(Instruction): Quote all of the data that follows exactly as written, skipping the images.

-- start Information shown --

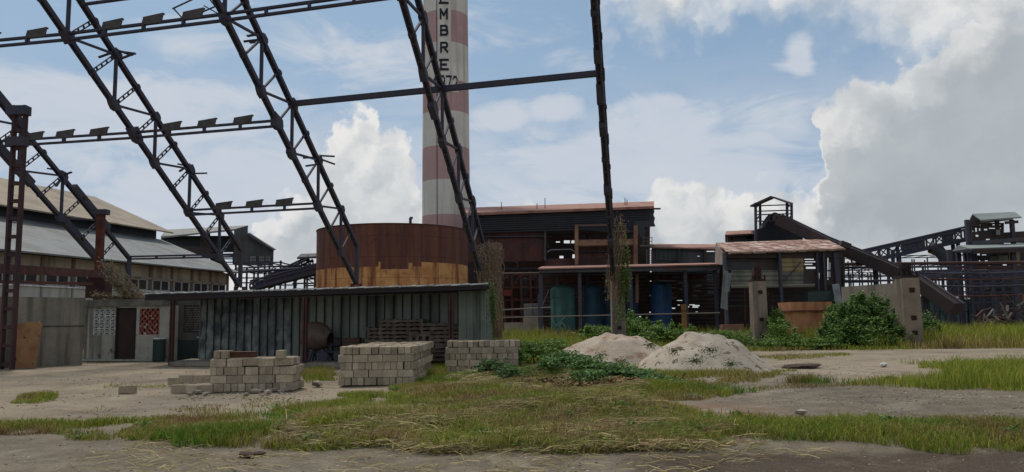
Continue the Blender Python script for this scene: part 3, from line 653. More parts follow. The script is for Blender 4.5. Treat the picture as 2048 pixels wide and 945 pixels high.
# posts
def post_at(px, w, m_, foot=.0):
    d = ray(px, 650); f = (a.x*ed.y-a.y*ed.x)/(d.x*ed.y-d.y*ed.x); p = Vector((d.x*f, d.y*f, 0))+bk_*.12
    mb = MB(); zt = a.z-.3; mb.box((p.x-w*.32, p.y, zt/2), (w*.36, .12, zt), math.atan2(ed.y, ed.x)); mb.box((p.x+w*.32, p.y, zt/2), (w*.36, .12, zt), math.atan2(ed.y, ed.x)); mb.box((p.x, p.y+.05, zt/2), (w*.4, .05, zt), math.atan2(ed.y, ed.x)); mb.build('post', m_, sh); return p
pm = mat('maroon_post', (.09, .035, .03), .8, (.05, .026, .025), 3, streak=3, streak_col=(.05, .03, .03))
P1_ = post_at(342, .15, pm); P2_ = post_at(609, .15, pm); P3_ = post_at(903, .15, pm)
for x in (401, 409, 418):
    d = ray(x, 650); f = 33.6/d.y; mb = MB(); mb.tube([(d.x*f, 33.6, 0), (d.x*f, 33.6, 2.7)], .028, 6); mb.build('slim_pipe', mat('grey_pipe', (.10, .11, .12), .6), sh)
# back wall of upright sheets
bw0 = a+bk_*(BD-.4); e0 = ray(400, 650); f0 = (bw0.x*ed.y-bw0.y*ed.x)/(e0.x*ed.y-e0.y*ed.x); A0 = Vector((e0.x*f0, e0.y*f0, 0))
e1_ = ray(974, 650); f1_ = (bw0.x*ed.y-bw0.y*ed.x)/(e1_.x*ed.y-e1_.y*ed.x); A1 = Vector((e1_.x*f1_, e1_.y*f1_, 0)); WL = (A1-A0).length; ns = 34; rr = random.Random(5); wd1 = WL/ns
sheets = {0: MB(), 1: MB()}; nrib = MB()
for i in range(ns):
    x0, x1 = i*wd1, (i+1)*wd1; off = (i % 2)*.05+rr.uniform(0, .02); zt = a.z-.2-rr.uniform(0, .01); zb_ = .02+rr.uniform(0, .06)
    tgt = sheets[1] if i < 12 else sheets[0]; nn = 8 if i < 12 else 3; o = len(tgt.v)
    for j in range(nn+1):
        z = zb_+(zt-zb_)*j/nn
        for k, xx in enumerate((x0-.03, (x0+x1)/2, x1+.03)):
            dd = off+(rr.uniform(-.10, .10) if i < 12 and 0 < j else 0)*(1 if k == 1 else .4)+(.03 if k == 1 else 0)
            p = A0+ed*(xx)+bk_*-dd; tgt.v.append((p.x, p.y, z))
    for j in range(nn):
        for k in range(2): q = o+j*3+k; tgt.f.append((q, q+1, q+4, q+3))
    p = A0+ed*x1+bk_*(-.09); nrib.bar((p.x, p.y, .03), (p.x, p.y, zt), .035, .05)
sheets[0].build('back_wall_sheet', tin, sh); sheets[1].build('back_wall_sheet', tin2, sh, label='dented bluish stretch of sheeting'); nrib.build('sheet_seam', mat('dark_seam', (.022, .026, .028), .8), sh)
# right gable strip (pale green grey sheets that come forward to the eave)
def _u(): pass
def frontpt(px, back):
    d = ray(px, 650); q = a+bk_*back; f = (q.x*ed.y-q.y*ed.x)/(d.x*ed.y-d.y*ed.x); return Vector((d.x*f, d.y*f, 0))
g0 = frontpt(985, 1.1); g0b = frontpt(917, 1.1); dvec = (g0b-g0); nn = 5; mb = MB(); rib = MB()
for i in range(nn):
    p = g0+dvec*(i/nn); q = g0+dvec*((i+.97)/nn); qq = bk_*(.03 if i % 2 else .06); mb.box8([q, p, p+qq, q+qq]+[v+Vector((0, 0, eR.z-.16)) for v in (q, p, p+qq, q+qq)])
[mb.bar(g0+dvec*(i/nn)-bk_*.02+Vector((0,0,.02)), g0+dvec*(i/nn)-bk_*.02+Vector((0,0,eR.z-.2)), .05, .05) for i in range(1, nn)]
mb.build('side_wall_sheet', mat('pale_green_grey_tin', (.21, .24, .197), .75, (.155, .18, .15), 1.0, streak=2.0, streak_col=(.045, .05, .045)), sh)
kb = MB(); pk0 = P1_-ed*.05; pk1 = Vector((eR.x, eR.y, 0))-ed*.3; kb.box8([pk0-bk_*.1, pk1-bk_*.1, pk1+bk_*2.5, pk0+bk_*2.5]+[v+Vector((0, 0, .16)) for v in (pk0-bk_*.1, pk1-bk_*.1, pk1+bk_*2.5, pk0+bk_*2.5)]); kb.build('plinth', conc, sh)

# stored things in the shed
def shedpt(px, off):
    """point on the plinth, off metres in front of the back wall"""
    d = ray(px, 650); f = (A0.x*ed.y-A0.y*ed.x)/(d.x*ed.y-d.y*ed.x); Y = d.y*f-off; return Vector((d.x*Y/d.y, Y, .16))
mxr = thing('concrete_mixer', shedpt(640, 1.1), 'old concrete mixer with brown dented drum inside the tin shed', 'concrete mixer'); c = mxr.location
dm = mat('brown_drum', (.12, .09, .07), .8, (.075, .055, .045), 3, bump=.3)
mb = MB(); ax_ = Vector((1, -.25, -.22)).normalized(); cen = c+Vector((-.1, 0, .95)); M = ax_.to_track_quat('Z', 'Y').to_matrix()
prof = [(.22, -.62), (.46, -.48), (.55, -.15), (.55, .12), (.34, .5), (.26, .55)]; o = 0; n = 20
for (r_, z_) in prof:
    for k in range(n): v = M @ Vector((r_*math.cos(2*math.pi*k/n), r_*math.sin(2*math.pi*k/n), z_)); mb.v.append(tuple(cen+v))
for i in range(len(prof)-1):
    for k in range(n): mb.f.append((i*n+k, i*n+(k+1)%n, (i+1)*n+(k+1)%n, (i+1)*n+k))
mb.f.append(tuple(range(n))); mb.build('drum', dm, mxr, smooth=True)
mb = MB()
for s in (-.35, .45):
    mb.bar(c+Vector((s, -.3, 0)), c+Vector((s*.3, 0, .8)), .07, .07); mb.bar(c+Vector((s, .3, 0)), c+Vector((s*.3, 0, .8)), .07, .07)
mb.bar(c+Vector((-.35, 0, .35)), c+Vector((.6, 0, .35)), .08, .08); mb.bar(c+Vector((.2, 0, .5)), c+Vector((.75, 0, .75)), .1, .1); mb.build('stand', steel, mxr)
MB().box(c+Vector((.72, -.1, .72)), (.34, .34, .34)).build('motor_box', mat('black_motor', (.012, .014, .02), .6), mxr, bevel=.04)
for s in (-.3, .3): mb = MB(); mb.tube([c+Vector((s+.5, -.38, .2)), c+Vector((s+.5, -.28, .2))], .2, 16); mb.build('wheel', steel, mxr)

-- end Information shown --

(Output for this task):
Continue the Blender Python script for this scene: part 3, from line 653. More parts follow. The script is for Blender 4.5. Treat the picture as 2048 pixels wide and 945 pixels high.
# posts
def post_at(px, w, m_, foot=.0):
    d = ray(px, 650); f = (a.x*ed.y-a.y*ed.x)/(d.x*ed.y-d.y*ed.x); p = Vector((d.x*f, d.y*f, 0))+bk_*.12
    mb = MB(); zt = a.z-.3; mb.box((p.x-w*.32, p.y, zt/2), (w*.36, .12, zt), math.atan2(ed.y, ed.x)); mb.box((p.x+w*.32, p.y, zt/2), (w*.36, .12, zt), math.atan2(ed.y, ed.x)); mb.box((p.x, p.y+.05, zt/2), (w*.4, .05, zt), math.atan2(ed.y, ed.x)); mb.build('post', m_, sh); return p
pm = mat('maroon_post', (.09, .035, .03), .8, (.05, .026, .025), 3, streak=3, streak_col=(.05, .03, .03))
P1_ = post_at(342, .15, pm); P2_ = post_at(609, .15, pm); P3_ = post_at(903, .15, pm)
for x in (401, 409, 418):
    d = ray(x, 650); f = 33.6/d.y; mb = MB(); mb.tube([(d.x*f, 33.6, 0), (d.x*f, 33.6, 2.7)], .028, 6); mb.build('slim_pipe', mat('grey_pipe', (.10, .11, .12), .6), sh)
# back wall of upright sheets
bw0 = a+bk_*(BD-.4); e0 = ray(400, 650); f0 = (bw0.x*ed.y-bw0.y*ed.x)/(e0.x*ed.y-e0.y*ed.x); A0 = Vector((e0.x*f0, e0.y*f0, 0))
e1_ = ray(974, 650); f1_ = (bw0.x*ed.y-bw0.y*ed.x)/(e1_.x*ed.y-e1_.y*ed.x); A1 = Vector((e1_.x*f1_, e1_.y*f1_, 0)); WL = (A1-A0).length; ns = 34; rr = random.Random(5); wd1 = WL/ns
sheets = {0: MB(), 1: MB()}; nrib = MB()
for i in range(ns):
    x0, x1 = i*wd1, (i+1)*wd1; off = (i % 2)*.05+rr.uniform(0, .02); zt = a.z-.2-rr.uniform(0, .01); zb_ = .02+rr.uniform(0, .06)
    tgt = sheets[1] if i < 12 else sheets[0]; nn = 8 if i < 12 else 3; o = len(tgt.v)
    for j in range(nn+1):
        z = zb_+(zt-zb_)*j/nn
        for k, xx in enumerate((x0-.03, (x0+x1)/2, x1+.03)):
            dd = off+(rr.uniform(-.10, .10) if i < 12 and 0 < j else 0)*(1 if k == 1 else .4)+(.03 if k == 1 else 0)
            p = A0+ed*(xx)+bk_*-dd; tgt.v.append((p.x, p.y, z))
    for j in range(nn):
        for k in range(2): q = o+j*3+k; tgt.f.append((q, q+1, q+4, q+3))
    p = A0+ed*x1+bk_*(-.09); nrib.bar((p.x, p.y, .03), (p.x, p.y, zt), .035, .05)
sheets[0].build('back_wall_sheet', tin, sh); sheets[1].build('back_wall_sheet', tin2, sh, label='dented bluish stretch of sheeting'); nrib.build('sheet_seam', mat('dark_seam', (.022, .026, .028), .8), sh)
# right gable strip (pale green grey sheets that come forward to the eave)
def _u(): pass
def frontpt(px, back):
    d = ray(px, 650); q = a+bk_*back; f = (q.x*ed.y-q.y*ed.x)/(d.x*ed.y-d.y*ed.x); return Vector((d.x*f, d.y*f, 0))
g0 = frontpt(985, 1.1); g0b = frontpt(917, 1.1); dvec = (g0b-g0); nn = 5; mb = MB(); rib = MB()
for i in range(nn):
    p = g0+dvec*(i/nn); q = g0+dvec*((i+.97)/nn); qq = bk_*(.03 if i % 2 else .06); mb.box8([q, p, p+qq, q+qq]+[v+Vector((0, 0, eR.z-.16)) for v in (q, p, p+qq, q+qq)])
[mb.bar(g0+dvec*(i/nn)-bk_*.02+Vector((0,0,.02)), g0+dvec*(i/nn)-bk_*.02+Vector((0,0,eR.z-.2)), .05, .05) for i in range(1, nn)]
mb.build('side_wall_sheet', mat('pale_green_grey_tin', (.21, .24, .197), .75, (.155, .18, .15), 1.0, streak=2.0, streak_col=(.045, .05, .045)), sh)
kb = MB(); pk0 = P1_-ed*.05; pk1 = Vector((eR.x, eR.y, 0))-ed*.3; kb.box8([pk0-bk_*.1, pk1-bk_*.1, pk1+bk_*2.5, pk0+bk_*2.5]+[v+Vector((0, 0, .16)) for v in (pk0-bk_*.1, pk1-bk_*.1, pk1+bk_*2.5, pk0+bk_*2.5)]); kb.build('plinth', conc, sh)

# stored things in the shed
def shedpt(px, off):
    """point on the plinth, off metres in front of the back wall"""
    d = ray(px, 650); f = (A0.x*ed.y-A0.y*ed.x)/(d.x*ed.y-d.y*ed.x); Y = d.y*f-off; return Vector((d.x*Y/d.y, Y, .16))
mxr = thing('concrete_mixer', shedpt(640, 1.1), 'old concrete mixer with brown dented drum inside the tin shed', 'concrete mixer'); c = mxr.location
dm = mat('brown_drum', (.12, .09, .07), .8, (.075, .055, .045), 3, bump=.3)
mb = MB(); ax_ = Vector((1, -.25, -.22)).normalized(); cen = c+Vector((-.1, 0, .95)); M = ax_.to_track_quat('Z', 'Y').to_matrix()
prof = [(.22, -.62), (.46, -.48), (.55, -.15), (.55, .12), (.34, .5), (.26, .55)]; o = 0; n = 20
for (r_, z_) in prof:
    for k in range(n): v = M @ Vector((r_*math.cos(2*math.pi*k/n), r_*math.sin(2*math.pi*k/n), z_)); mb.v.append(tuple(cen+v))
for i in range(len(prof)-1):
    for k in range(n): mb.f.append((i*n+k, i*n+(k+1)%n, (i+1)*n+(k+1)%n, (i+1)*n+k))
mb.f.append(tuple(range(n))); mb.build('drum', dm, mxr, smooth=True)
mb = MB()
for s in (-.35, .45):
    mb.bar(c+Vector((s, -.3, 0)), c+Vector((s*.3, 0, .8)), .07, .07); mb.bar(c+Vector((s, .3, 0)), c+Vector((s*.3, 0, .8)), .07, .07)
mb.bar(c+Vector((-.35, 0, .35)), c+Vector((.6, 0, .35)), .08, .08); mb.bar(c+Vector((.2, 0, .5)), c+Vector((.75, 0, .75)), .1, .1); mb.build('stand', steel, mxr)
MB().box(c+Vector((.72, -.1, .72)), (.34, .34, .34)).build('motor_box', mat('black_motor', (.012, .014, .02), .6), mxr, bevel=.04)
for s in (-.3, .3): mb = MB(); mb.tube([c+Vector((s+.5, -.38, .2)), c+Vector((s+.5, -.28, .2))], .2, 16); mb.build('wheel', steel, mxr)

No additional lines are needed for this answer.